Marking the credit for Norwegian writer and his engagement in the struggle of small nations – including Slovakia – for independence, a memorial to Björnstjerne Björnson was festively unveiled in Košice.

The Björnson memroial was unveiled February 6(Source: TASR)

A memorial to Norwegian writer and Nobel Prize laureate for literature Björnstjerne Björnson (1832-1910) was unveiled at Košice’s City Park on February 6 to mark the 100th anniversary of the founding of Czechoslovakia and Björnson’s engagement in the struggle for the rights of Slovaks and other small nations in the Austro-Hungarian Empire.

“Björnson was a real friend of Slovaks during their fight against oppression in the Austro-Hungarian Empire, and his support for the rights of small nations and democratic thinking became a source of inspiration in the process of national revival in Europe after the First World War; and thus for the establishment of the first Czechoslovak Republic,” Norwegian Ambassador to Slovakia Inga Magistad said at the ceremony, as quoted by the TASR newswire.

The event was attended by Košice Deputy Mayor Renáta Lenártová, Foreign Affairs Ministry’s State Secretary Lukáš Parázek and Education Ministry’s State Secretary Oľga Nachtmanová.

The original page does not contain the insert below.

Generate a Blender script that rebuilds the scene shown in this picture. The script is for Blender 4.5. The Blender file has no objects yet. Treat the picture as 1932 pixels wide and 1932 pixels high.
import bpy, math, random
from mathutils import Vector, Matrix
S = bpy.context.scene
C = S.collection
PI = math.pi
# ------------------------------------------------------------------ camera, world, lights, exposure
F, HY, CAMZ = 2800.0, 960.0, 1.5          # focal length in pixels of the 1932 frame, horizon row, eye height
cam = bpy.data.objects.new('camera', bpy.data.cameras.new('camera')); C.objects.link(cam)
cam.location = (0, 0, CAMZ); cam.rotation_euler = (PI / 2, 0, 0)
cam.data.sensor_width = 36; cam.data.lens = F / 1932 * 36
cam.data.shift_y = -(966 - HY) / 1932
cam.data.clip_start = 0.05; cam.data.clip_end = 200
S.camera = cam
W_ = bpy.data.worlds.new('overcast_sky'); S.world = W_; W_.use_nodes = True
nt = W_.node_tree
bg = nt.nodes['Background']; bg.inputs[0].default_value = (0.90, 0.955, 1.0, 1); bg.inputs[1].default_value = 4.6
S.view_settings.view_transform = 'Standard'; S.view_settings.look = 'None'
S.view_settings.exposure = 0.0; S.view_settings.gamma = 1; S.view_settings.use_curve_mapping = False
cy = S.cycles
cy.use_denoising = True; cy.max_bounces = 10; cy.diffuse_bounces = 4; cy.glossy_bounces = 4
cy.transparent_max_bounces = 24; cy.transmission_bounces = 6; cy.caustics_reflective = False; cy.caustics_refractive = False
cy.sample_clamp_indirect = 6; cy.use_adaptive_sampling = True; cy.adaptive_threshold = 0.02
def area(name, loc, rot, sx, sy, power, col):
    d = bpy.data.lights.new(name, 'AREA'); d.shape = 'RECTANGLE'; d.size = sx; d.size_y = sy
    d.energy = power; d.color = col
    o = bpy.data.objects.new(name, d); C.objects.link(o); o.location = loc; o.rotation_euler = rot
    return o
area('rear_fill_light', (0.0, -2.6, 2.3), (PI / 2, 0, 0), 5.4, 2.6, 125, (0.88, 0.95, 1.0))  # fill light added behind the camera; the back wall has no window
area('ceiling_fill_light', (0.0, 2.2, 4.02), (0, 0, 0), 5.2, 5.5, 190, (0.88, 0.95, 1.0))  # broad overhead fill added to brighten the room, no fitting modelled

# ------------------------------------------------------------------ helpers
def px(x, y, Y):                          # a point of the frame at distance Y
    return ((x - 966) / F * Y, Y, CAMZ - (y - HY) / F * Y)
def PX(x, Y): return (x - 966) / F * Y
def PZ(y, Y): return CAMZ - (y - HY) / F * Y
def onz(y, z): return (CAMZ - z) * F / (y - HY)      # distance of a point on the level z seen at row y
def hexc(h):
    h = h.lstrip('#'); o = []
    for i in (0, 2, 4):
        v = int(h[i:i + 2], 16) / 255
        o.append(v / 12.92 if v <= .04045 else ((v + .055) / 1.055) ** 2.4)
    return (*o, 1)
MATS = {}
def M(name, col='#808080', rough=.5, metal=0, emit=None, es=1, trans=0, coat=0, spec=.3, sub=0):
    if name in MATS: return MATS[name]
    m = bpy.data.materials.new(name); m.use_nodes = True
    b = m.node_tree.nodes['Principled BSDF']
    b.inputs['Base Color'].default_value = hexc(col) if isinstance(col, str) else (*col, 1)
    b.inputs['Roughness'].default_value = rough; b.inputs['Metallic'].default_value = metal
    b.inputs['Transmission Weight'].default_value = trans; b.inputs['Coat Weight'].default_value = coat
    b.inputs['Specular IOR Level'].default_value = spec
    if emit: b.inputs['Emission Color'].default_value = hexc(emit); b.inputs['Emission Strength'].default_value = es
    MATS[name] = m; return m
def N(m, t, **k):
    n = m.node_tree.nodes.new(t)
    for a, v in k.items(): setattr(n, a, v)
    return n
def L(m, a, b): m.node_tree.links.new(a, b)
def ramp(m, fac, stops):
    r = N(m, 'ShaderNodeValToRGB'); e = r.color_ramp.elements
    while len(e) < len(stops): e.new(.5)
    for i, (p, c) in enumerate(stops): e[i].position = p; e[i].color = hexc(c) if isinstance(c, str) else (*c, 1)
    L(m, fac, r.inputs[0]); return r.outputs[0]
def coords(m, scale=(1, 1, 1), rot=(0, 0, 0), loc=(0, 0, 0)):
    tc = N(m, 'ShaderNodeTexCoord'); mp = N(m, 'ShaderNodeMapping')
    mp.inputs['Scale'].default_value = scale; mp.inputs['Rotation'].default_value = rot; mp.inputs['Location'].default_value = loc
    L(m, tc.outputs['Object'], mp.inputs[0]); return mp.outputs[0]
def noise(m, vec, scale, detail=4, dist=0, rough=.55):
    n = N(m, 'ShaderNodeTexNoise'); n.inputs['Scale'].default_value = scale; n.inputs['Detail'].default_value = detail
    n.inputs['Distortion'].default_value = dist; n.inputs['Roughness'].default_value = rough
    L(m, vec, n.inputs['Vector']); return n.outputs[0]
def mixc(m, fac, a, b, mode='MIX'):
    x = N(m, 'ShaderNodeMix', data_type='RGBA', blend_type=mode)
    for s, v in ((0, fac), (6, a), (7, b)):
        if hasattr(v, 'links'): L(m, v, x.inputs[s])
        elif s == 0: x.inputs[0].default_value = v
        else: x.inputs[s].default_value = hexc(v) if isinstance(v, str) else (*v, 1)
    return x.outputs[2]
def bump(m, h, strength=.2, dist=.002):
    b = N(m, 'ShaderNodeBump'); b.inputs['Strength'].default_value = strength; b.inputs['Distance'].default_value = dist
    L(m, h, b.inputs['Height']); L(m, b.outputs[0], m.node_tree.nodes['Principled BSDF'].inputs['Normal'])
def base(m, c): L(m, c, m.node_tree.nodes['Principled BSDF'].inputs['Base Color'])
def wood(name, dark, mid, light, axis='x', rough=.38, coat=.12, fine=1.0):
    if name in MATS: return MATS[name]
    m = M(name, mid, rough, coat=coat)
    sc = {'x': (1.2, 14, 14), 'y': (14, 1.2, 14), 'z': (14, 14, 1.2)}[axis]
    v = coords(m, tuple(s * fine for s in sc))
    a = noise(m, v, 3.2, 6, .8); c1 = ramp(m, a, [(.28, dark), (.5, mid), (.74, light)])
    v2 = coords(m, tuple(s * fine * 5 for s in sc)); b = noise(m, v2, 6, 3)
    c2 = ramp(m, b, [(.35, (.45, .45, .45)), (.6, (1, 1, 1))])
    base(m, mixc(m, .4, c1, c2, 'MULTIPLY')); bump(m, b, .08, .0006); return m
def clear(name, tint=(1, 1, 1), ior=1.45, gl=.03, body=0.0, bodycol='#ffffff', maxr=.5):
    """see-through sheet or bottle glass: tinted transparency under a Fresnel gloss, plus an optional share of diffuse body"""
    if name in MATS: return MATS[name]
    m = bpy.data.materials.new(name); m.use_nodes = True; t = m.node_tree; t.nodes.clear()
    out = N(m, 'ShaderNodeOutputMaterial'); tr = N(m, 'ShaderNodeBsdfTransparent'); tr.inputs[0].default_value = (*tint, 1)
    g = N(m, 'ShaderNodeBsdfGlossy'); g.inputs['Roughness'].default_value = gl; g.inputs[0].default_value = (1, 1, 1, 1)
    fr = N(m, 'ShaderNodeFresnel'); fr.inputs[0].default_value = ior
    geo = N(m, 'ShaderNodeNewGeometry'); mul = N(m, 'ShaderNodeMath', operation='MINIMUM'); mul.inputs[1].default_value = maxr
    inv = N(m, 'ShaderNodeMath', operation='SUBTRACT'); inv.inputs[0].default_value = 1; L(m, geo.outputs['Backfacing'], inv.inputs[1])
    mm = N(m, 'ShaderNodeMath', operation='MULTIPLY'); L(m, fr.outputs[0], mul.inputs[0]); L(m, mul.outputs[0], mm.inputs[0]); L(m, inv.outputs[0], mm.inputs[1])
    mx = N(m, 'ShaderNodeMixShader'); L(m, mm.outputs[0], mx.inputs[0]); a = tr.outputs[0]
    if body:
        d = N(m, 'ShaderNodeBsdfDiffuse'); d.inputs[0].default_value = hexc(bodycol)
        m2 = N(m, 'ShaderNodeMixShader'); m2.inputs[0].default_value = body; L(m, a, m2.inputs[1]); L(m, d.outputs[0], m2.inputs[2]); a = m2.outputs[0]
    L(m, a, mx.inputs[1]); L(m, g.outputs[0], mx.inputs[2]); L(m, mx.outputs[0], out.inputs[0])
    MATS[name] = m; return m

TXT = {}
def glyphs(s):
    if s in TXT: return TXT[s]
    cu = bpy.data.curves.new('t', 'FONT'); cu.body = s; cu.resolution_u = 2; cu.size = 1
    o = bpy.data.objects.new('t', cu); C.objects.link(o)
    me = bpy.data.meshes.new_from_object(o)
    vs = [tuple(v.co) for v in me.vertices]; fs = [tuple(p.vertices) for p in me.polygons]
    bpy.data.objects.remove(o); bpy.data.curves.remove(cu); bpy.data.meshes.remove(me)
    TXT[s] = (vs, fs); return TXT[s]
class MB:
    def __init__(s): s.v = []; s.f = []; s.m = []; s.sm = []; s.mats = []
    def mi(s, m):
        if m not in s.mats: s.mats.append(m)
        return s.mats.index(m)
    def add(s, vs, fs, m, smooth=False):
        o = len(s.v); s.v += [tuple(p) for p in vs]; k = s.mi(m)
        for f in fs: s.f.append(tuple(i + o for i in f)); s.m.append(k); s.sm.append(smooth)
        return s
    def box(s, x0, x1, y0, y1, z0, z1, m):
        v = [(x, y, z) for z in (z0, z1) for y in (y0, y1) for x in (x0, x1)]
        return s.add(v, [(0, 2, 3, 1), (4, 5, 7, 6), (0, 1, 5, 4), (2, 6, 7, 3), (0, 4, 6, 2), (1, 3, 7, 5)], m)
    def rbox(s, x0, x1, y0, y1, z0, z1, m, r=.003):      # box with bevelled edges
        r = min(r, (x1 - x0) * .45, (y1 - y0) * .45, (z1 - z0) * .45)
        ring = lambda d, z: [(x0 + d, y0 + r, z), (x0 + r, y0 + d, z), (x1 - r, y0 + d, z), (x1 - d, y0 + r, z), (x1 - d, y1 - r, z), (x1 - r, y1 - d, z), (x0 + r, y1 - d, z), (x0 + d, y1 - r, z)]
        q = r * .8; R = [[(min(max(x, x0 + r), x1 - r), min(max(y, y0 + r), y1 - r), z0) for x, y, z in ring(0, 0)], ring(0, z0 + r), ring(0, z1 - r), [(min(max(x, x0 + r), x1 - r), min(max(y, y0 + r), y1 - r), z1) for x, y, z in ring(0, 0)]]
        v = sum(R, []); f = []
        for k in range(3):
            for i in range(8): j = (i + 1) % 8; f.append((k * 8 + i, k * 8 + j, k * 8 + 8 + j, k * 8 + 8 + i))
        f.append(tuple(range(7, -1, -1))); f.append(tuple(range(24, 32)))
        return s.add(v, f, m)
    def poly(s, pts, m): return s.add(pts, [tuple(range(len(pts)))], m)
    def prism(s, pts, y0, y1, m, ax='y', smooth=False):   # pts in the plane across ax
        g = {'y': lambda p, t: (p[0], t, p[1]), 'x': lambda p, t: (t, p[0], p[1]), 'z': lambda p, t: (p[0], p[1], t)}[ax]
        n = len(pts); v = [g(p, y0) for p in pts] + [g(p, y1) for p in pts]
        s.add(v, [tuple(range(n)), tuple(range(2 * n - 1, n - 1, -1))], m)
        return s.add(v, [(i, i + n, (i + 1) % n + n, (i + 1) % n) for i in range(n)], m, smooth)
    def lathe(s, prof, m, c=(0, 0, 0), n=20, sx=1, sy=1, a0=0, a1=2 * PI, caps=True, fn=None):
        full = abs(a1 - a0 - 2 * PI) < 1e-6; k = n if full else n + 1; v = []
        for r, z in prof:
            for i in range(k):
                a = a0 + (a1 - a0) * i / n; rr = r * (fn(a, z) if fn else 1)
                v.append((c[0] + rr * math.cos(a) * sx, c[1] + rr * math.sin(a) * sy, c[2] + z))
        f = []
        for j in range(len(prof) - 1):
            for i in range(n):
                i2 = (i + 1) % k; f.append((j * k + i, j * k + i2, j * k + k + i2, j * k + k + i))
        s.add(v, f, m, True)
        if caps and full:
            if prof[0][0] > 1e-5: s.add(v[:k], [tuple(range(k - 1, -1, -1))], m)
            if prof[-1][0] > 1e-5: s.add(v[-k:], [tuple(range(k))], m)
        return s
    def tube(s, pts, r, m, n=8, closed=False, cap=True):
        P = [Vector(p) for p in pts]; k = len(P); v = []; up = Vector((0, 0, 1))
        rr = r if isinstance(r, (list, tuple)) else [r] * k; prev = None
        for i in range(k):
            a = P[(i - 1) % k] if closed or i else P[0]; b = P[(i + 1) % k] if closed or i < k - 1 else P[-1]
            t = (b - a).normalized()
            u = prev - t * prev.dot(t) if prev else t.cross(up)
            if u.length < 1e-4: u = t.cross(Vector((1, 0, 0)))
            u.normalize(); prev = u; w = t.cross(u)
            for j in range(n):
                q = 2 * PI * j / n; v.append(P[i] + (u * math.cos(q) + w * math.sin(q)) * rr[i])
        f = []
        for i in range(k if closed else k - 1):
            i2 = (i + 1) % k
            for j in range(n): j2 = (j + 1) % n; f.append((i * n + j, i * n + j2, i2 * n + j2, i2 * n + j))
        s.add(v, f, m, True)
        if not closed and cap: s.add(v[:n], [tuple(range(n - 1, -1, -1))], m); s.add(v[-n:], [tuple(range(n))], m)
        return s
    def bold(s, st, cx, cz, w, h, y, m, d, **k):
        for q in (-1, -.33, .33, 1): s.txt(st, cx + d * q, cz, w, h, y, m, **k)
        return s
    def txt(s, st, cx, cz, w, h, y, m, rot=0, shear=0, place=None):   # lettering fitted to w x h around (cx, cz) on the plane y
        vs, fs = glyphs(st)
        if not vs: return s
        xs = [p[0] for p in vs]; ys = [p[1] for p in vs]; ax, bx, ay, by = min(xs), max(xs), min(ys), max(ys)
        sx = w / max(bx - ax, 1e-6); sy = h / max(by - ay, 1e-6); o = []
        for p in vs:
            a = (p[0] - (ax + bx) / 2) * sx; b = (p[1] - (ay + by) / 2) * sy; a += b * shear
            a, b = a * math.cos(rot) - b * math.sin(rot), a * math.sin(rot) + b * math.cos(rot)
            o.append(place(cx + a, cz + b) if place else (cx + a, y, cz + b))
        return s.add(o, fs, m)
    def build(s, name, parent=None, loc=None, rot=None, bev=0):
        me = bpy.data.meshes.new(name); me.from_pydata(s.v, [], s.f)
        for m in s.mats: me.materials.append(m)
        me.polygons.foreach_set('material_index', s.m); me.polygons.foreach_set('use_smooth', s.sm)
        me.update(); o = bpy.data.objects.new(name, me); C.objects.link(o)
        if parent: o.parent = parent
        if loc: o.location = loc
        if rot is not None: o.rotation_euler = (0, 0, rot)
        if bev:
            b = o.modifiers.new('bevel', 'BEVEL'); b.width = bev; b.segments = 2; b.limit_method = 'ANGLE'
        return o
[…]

What does the Björnson memorial look like?

The almost two-meter stainless memorial weighing one tonne has the form of an open book, which at the same time represents bird wings, and provides Björnson’s quotations on the sides. Young architect Miroslav Beličák worked on the memorial for six months.

Funded by the Norwegian Funds (i.e. Norwegian Financial Mechanism and European Economic Community Mechanism), the work cost €26,340.

A conference as well as an exhibition dedicated to the life and work of Bjornson will open later this day in Košice’s Kunsthalle hall of art.

Who was Björnsterne Björnson?

A Norwegian poet, dramatist, novelist and journalist, Björnson was one of the most prominent figures of European cultural and social life at the turn of the 19th and 20th centuries, according to TASR. He was interested in the fate of Slovaks and fought for their rights to their own language, national identity and culture. His stories concerning the oppressed condition of Slovaks in the Hungarian Empire were published in German, Austrian and French newspapers.

He was awarded the Nobel Prize for Literature in 1903 and he wrote the text for the Norwegian anthem.